Interesting to say the least. Or it could also be a matter of timing, given I've included scenes of Jerusalem in my latest novel, although set in the 16th century after the Ottoman Empire had taking control.
 
Another good show. This is a great show in general not to mention this book dandles a massive hot potato.

I remember a very dear family friend, Hussein, in front of the television at his house in Durham City, his head leaning on one hand, nursing his tinnitus and his rage and despair. 'Sadat is a traitor! Menachem Begin is a criminal. How could Sadat shake that man's hand?' It was 1977.

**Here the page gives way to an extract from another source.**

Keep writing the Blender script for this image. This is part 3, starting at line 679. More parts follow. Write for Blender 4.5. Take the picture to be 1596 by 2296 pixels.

Our friends Hussein and Hanan were Palestinians who had come to Britain in the 50's as part of the Palestinian diaspora. They worked in the Arabic department in Durham Univesity. Hussein's home in Jaffa, a home of many generations had been confiscated and given to an incoming Jewish family. Hannan's parents had already left Palestine for Damascus. Of their two children, the elder, my lifelong friend (we gestated at the same time, heh) married an Englishman and has stayed here; the younger lives in Dubai and is married to a beautiful Palestinian lady and he vaccuums, shops, does whatever and is an uxoriously democratic as the best of western husbands.
My mother forgot once not to serve pork and cooked a joint of roast pork, she realized her mistake rather late, took Hussein in to the kitchen to confess.

He gulped. Considered. 'I will say nothing,' he said. 'Do not worry about it. But please don't tell Hanan.'
Hanan: Mmmm, Ma-r-gar-et. This is really delicious! What is it?
Margaret: It's veal, Hanan-y. Veal.
Hanan: Oh, veal? (making mental note)

Some weeks later.

Hanan: Mar-ga-ret! I tried to get some of this veal. Very hard to get, so expensive. You spoiled us, my dear!